First remove the log from your own eye
Americans are now blaming a host of social ills-stagnant wages, de-industrialization, inequality-even obesity and drug addiction-on globalization. More to the point, politicians and pundits of all stripes are blaming China. But most of the bad stuff that has happened in the US economy has little to do with globalization or China. Instead, it is caused by bad domestic economic policies followed over the last 30 years.
Globalization has benefited China, but the nation's spectacular long-term growth was largely made possible by systematic market and institutional reforms combined with massive investment in infrastructure, education, and productive industrial capital since the beginning of reform and opening-up in 1978. Fairly open access to international markets has facilitated this process, but the key has been the reform and investment.
Many of the benefits and problems attributed to globalization are, in fact, the result of either good or bad domestic policies.
Over the past 30 years or so, the United States has turned over much of its economy to a few large politically-connected financial companies and more and more of the economy has been taken over by monopolistic or oligopolistic firms. Of course, inequality rose as wealth flowed toward this in-group and away from average people.
As the US financial system deregulated, more than half of the local banks that had financed local companies went out of business-either by failing or by being absorbed into a few big banks. Actually, deregulation is the wrong word: the big banks were allowed to compete nationally, but many new regulations and reporting requirements were so expensive that small local banks could not cover the legal or information technology costs.
The Federal Reserve's strategy of continually goosing the economy with a very low interest rate policy (VLIRP) combined with deregulation of the market for deposits, made it impossible for banks to follow the old business model of borrowing from depositors to lend to steady companies that were investing in the real economy. Little money was to be made by lending to productive, normal companies. So, banks and other financial firms developed business models based on consumer lending, often to nearly insolvent consumers, and betting on a few internet-based superstar firms that were aiming to seize monopoly profits.
Large internet-based firms that had preferential access to capital drove the local companies, which had been the heart of the American system, out of business. For example, Amazon lost money for over 20 years. It did not pay corporate income taxes during that time. (And it also did not pay state sales taxes for many years.) No local store could compete with that.
In this era of financialization, company executives, who had previously been engineers or product experts, were largely replaced by financiers or people with political influence. It is not surprising that the Boeing 737-Max fiasco happened at a time when the company did not have a single engineer on its board of directors.

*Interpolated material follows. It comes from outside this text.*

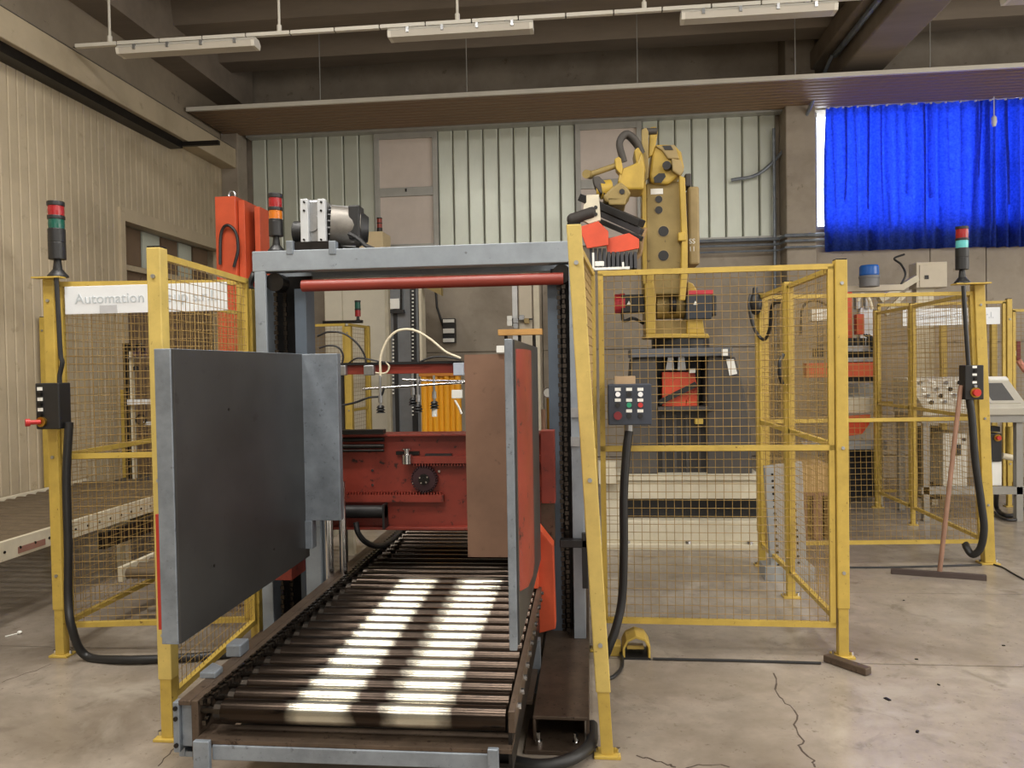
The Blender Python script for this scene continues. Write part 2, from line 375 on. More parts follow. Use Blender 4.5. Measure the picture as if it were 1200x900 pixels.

Average families were stressed by soaring costs of healthcare and education caused by a weird system of unaccountable public-private quasi-monopolistic institutions that have no incentive to control costs. For example, the student loan program, created in the late 1970s, may have been intended to help university students, but its real effect has been to create a massive pool of money that could be grabbed by the universities, allowing them to get huge increases in tuition costs. The current crisis of indebtedness of young Americans is the result.